You know all the Mahayana Sutras (e.g. Vimalakirti Sutra), old Zen talks about seeing this very earth as pure land and all the Vajrayana talks about the point of tantra as the pure vision of seeing this very world, body, speech and mind in its primordial unfabricated purity as the Buddha field, palace, mandala, mantra and deity? Now you truly get it, you realise everything is really just like that when experienced in its primordial purity and perfection, and that the old sages have not been exaggerating at all. It is as much a literal and precise description of the state of consciousness as it is a metaphor. As I told John Tan before, Amitabha Sutra’s description of pure land resembles my living experience here and now. “To me it just means anatta. When what’s seen, tasted, touched, smelled are in clean purity, everywhere is pure land.” - John Tan, 2019. "If one is free from background self, all manifestations appear in clean purity in taste.
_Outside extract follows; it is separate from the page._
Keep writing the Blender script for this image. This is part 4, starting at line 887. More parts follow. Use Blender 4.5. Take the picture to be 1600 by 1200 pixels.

Impurities from what I know come from mental constructions." – John Tan, 2020

This is a freedom that is free from any artificially constructed boundaries and limitations. And yet, this boundlessness does not in any way lead to the dissociation from one’s body, instead one feels more alive than ever as one’s very body, one grows ever more somatic, at home and intimate as one’s body. This is not a body normally conceived of, as the boundaries of an artificially solidified body that stands separated from the universe, dissolve into energetic streams of aliveness dancing and pulsating throughout the body in high energy and pleasure, as well as sensations of foot steps, movement, palm touching an object, where the body is no longer conflated with a constructed boundary of ‘inside’ and ‘outside’, ‘self’ or ‘other’, where no trace of an ‘inside’ and an ‘outside’ can be found in one’s state of consciousness - there’s only one indivisible, boundless and measureless world/mind - only this infinitude of a dynamic and seamlessly interconnected dance that we call ‘the universe’. ... All these words and descriptions I just wrote came very easily and spontaneously in a very short time as I am simply describing my current state of experience that is experienced every moment. I am not being poetic here but simply being as direct and clear as possible about what is immediately experienced. And this is only a figment that I am describing. If I were to tell you more of what this is like, you would not believe it. But once you enter this gateless realm you shall see that words always pale in comparison."